My wife and I are both 53 and plan to at least semi-retire at 59/60. In the absence of increased immigration, the economy will have little alternative in the next 10-20 years to employing older people in some capacity in order to keep things ticking over, and I think you’ll find that age discrimination will ease and that part-time/casual workers in their 60s and 70s will be much more common by that time, especially if the tax tables are adjusted to give them more incentive to do that work.
As Salamander has stated, getting a job when you are over the age of 45 is near impossible.
Having been made redundant last Xmas myself, I can state that all employers pay lip service to having no age discrimination, but when applying for jobs (always online, as it is easier to ignore older applicants) the second question after your name is almost always your date of birth.
I cannot even get a job at the local well known pizza shop.
You can have all the studies in the world, raise the retirement age to 85, raise the age access to superannuation to 79…… Nothing will change while employers will not take on older employees. I also find it a bit rich when superannuation policy is set by politicians whose own super conditions are so much different to those of us whom they govern.
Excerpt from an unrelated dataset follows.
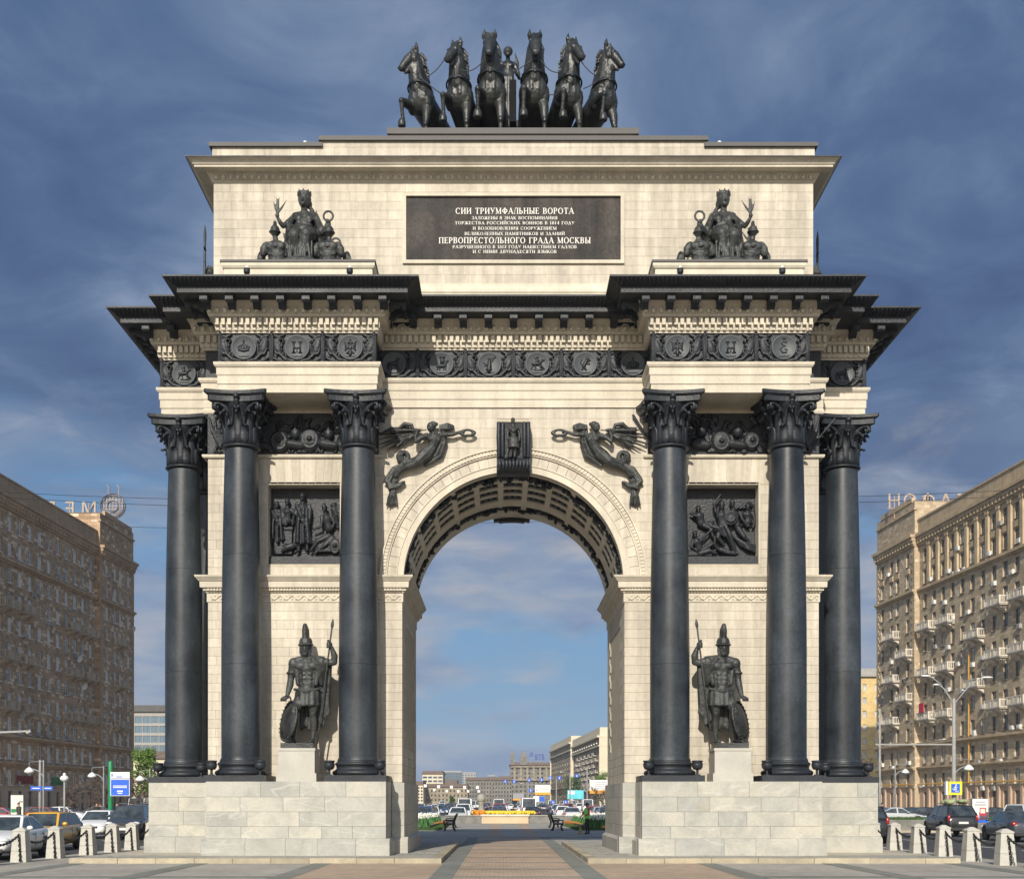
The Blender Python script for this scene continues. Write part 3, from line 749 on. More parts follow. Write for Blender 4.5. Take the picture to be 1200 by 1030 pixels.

I was recently dining with an early 60ish tax lawyer in Washington DC who was making plans to work based on calculations of how long he might live and how much he would need to live on in retirement. In doing so he as being careful to factor in the rate of increase in longevity that we have already seen and what might be its course in future.
The part of the problem which is employers reluctance to employ old people cannot sensibly be tackled by anti-discrimination law. Employers need to be relieved of the concersns they may have about the real cost of employing older people by the government making hard-headed calculations about occupational health costs and making sure that employer, employee and taxpayer can all come out on the right side of the calculation of the cost to the employer and the income earned by the employee.